Aaron Gordon is the most NBA ready of all these guys because he'll be able to contribute at a relatively high level defensively and I haven't seen him projected to go top 3 anywhere. I'd take him in a heartbeat.

It is imperative the Jazz find a coach who not only is capable with the dry-erase board, but understands teaching the game and developing talent and cohesion on the court.

We've got 5 MFs who are really good in the talent dept for their respective positions, but need to be coached up at an NBA level in the worst way.

Jazz fans should've been rallying to get these 5 to get some confidence playing for and with each other by getting dubbs this year. There were plenty available.

No one who has a casual-fan's basketball mind can say the Lakers roster is more talented, or better, than the Jazz tonight. What was the difference then?

In the words if The great Cowherd, Mediocrity in the NBA is the Mauve desert
 
You are making a lot of assumptions with your argument. You are assuming that the current players and coaches were trying to lose. You have no proof they were.

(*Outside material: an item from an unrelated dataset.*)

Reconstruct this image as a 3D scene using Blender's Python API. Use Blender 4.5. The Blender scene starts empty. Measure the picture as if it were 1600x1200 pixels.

I really appreciate the time you took to write a well-thought out response. In this thread (not original post), I clearly stated, I'm 99.9% sure they were NOT trying to lose. My issue was ownership deciding to keep Corbin in place to coach/lead/teach/etc. this group led by TB, AB, GH, DF and EK. He showed for three years how inept he was in basically all facets, and the result this season was (regardless of who's on our team in 5 years, at least 2-3 of these guys figure to be prominent pieces) our core gaining no experience in becoming winners TOGETHER.
 
So basically highland homie thinks ty corbin sucks.
We all agree. Move along
 
Wha wha what?

I needed to edit that "at least" to "even". I know it sounds extreme but it actually is not. You can pull that out if you have the tools for it. I always was a strong believer of the validity of the Spurs case on the Jazz experiment. It is possible. Just find the right driver for the truck.